Sex Charges Won't Be Filed against Priest

Evansville Courier & Press
June 8, 2002

A Roman Catholic priest accused of having sex with a 16-year-old boy more than 20 years ago will not be charged because too much time has passed and state law has changed, a prosecutor said.

Knox County Prosecutor John Sievers said Friday he had reviewed state law to determine whether criminal charges could be filed against the Rev. Michael Allen, now pastor of St. Peter Celestine Church in Celestine.

"My analysis of this matter has been made difficult due to the fact that the Indiana Criminal Code was completely rewritten in 1976," Sievers told the Vincennes Sun-Commercial.

David Prunty, now a 42-year-old social worker living in Minnesota, said that he had a sexual relationship with Allen in the mid-'70s, when Allen was a priest at churches in Vincennes and Princeton, where Prunty then resided.

The Diocese of Evansville last month provided the prosecutor information about Allen's relationship with the boy so Sievers could review the case.

The legal age of sexual consent in Indiana is 16, and that law also applied at the time of Allen's relationship with Prunty, Sievers said.

Indiana's child seduction law would not apply either, he said. The law makes it a felony for child care workers, guardians and other adults in similar positions of responsibility to engage in sex or deviate sexual conduct with children ages 16-18.

Priests are not included in the law, Sievers said.

The law that applied at the time included a "very vague" felony sodomy statute that could have been applied against Allen, and an assault and battery law that might have been pertinent, but the statute of limitations on both had expired, Sievers said.

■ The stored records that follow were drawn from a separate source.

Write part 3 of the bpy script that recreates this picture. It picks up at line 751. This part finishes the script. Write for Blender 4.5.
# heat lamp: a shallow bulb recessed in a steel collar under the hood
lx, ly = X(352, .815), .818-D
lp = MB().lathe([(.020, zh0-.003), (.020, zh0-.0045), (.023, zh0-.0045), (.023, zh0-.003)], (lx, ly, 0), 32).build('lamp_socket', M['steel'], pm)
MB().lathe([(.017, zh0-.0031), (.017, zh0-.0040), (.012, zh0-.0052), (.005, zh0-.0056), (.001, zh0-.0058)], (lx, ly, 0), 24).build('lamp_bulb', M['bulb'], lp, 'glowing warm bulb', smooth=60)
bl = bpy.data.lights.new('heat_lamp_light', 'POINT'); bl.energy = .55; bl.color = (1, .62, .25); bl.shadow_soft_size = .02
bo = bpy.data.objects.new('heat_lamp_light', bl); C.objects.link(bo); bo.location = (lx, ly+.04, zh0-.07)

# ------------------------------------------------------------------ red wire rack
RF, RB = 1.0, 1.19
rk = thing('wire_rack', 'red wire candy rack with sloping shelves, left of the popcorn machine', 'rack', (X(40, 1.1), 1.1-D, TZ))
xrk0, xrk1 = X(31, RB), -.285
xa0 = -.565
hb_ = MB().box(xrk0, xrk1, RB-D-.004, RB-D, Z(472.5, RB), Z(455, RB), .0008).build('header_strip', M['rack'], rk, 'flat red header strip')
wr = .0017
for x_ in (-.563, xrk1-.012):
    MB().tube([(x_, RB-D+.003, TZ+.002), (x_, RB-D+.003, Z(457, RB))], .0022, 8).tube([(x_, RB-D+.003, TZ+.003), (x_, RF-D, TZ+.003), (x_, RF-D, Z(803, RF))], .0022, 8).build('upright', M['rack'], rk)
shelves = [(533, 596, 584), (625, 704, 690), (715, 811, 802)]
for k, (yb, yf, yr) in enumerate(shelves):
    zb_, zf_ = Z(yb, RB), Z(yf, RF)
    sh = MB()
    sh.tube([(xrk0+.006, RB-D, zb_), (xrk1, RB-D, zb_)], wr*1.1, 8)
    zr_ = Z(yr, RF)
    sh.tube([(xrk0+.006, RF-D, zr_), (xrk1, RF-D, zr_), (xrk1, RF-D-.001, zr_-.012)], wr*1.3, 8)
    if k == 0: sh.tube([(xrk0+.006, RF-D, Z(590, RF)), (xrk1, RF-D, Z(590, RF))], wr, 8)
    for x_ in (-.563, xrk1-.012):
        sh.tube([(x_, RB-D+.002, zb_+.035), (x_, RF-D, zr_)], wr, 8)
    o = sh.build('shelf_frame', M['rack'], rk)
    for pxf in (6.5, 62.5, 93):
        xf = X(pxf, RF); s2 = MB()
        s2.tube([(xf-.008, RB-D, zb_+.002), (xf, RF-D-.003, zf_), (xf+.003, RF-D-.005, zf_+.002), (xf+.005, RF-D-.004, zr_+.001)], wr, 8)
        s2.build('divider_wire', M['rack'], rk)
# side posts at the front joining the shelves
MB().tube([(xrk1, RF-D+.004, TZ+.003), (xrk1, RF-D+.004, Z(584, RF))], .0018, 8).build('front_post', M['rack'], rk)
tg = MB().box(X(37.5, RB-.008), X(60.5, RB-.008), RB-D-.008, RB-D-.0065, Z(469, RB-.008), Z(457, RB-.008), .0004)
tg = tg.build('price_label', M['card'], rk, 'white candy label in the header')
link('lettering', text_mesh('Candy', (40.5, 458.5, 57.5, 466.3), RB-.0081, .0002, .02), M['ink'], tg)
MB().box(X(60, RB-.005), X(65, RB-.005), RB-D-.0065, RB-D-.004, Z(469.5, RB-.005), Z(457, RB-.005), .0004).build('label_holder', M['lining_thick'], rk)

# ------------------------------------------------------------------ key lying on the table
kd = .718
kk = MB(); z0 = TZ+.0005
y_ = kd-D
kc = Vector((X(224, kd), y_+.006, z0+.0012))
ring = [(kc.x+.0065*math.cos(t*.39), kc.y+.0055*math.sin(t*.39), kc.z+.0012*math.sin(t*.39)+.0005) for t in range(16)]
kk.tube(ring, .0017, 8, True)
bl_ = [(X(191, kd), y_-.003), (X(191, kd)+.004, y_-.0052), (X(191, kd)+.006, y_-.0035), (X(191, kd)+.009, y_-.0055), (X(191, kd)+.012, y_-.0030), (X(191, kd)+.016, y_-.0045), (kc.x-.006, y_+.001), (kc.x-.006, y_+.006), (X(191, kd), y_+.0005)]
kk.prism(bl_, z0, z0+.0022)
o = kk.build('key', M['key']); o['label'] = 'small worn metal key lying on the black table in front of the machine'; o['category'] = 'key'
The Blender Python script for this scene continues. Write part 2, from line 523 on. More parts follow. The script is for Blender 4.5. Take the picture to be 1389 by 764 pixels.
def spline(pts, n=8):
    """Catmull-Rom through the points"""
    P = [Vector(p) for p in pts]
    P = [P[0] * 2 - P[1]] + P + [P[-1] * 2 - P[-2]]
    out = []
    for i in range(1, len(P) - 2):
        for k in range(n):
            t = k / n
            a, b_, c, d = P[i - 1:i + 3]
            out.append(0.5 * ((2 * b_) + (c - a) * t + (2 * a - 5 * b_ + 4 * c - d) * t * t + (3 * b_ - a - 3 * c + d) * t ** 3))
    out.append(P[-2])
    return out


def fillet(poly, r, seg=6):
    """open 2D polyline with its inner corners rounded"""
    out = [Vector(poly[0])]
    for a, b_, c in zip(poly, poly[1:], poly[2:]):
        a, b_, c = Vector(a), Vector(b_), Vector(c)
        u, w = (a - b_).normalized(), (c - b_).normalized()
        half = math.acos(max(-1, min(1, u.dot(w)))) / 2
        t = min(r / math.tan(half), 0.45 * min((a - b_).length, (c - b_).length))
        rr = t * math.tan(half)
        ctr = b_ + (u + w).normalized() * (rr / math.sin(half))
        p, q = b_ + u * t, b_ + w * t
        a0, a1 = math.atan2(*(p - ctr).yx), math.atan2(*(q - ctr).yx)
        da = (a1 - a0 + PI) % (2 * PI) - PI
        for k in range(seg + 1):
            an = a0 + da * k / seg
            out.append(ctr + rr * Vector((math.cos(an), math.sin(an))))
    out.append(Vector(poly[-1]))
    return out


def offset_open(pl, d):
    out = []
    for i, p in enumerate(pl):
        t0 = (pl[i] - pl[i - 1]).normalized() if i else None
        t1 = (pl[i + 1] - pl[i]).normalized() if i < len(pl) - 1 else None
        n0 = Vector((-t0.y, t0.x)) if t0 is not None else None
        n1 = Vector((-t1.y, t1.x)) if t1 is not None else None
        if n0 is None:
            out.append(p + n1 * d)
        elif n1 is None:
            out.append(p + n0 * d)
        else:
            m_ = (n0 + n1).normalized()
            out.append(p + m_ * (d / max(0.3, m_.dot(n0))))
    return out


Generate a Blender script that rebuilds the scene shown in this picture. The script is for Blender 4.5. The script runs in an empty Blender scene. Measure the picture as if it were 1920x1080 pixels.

Prunty told the Evansville Courier & Press Friday night that he was disappointed in the prosecutor's decision.

"Somebody's going to have to answer to why (the abuse) was not reported to begin with," Prunty said. "More than one person is going to have to answer to that."

"I'm sure it's difficult for even prosecutors to think about filing charges against priests in their communities, but these are crimes that have been committed," Prunty added.

Jeff Anderson, Prunty's attorney, said, "Why should the passage of time cause a perpetrator to not be prosecuted? It is the perpetrator who causes the victims to not be able to come forward. If Indiana law does not allow for extended times, the law must be changed."

Allen went through a two-year treatment program in the early '90s that included time at a center for clergy with sexual problems. He was assigned to the Celestine parish about a year ago, but is not allowed to work in youth ministry.

Members of the Celestine parish have said they forgive him.

The Associated Press left messages seeking comment Friday at the Evansville diocese and St. Peter Celestine Church.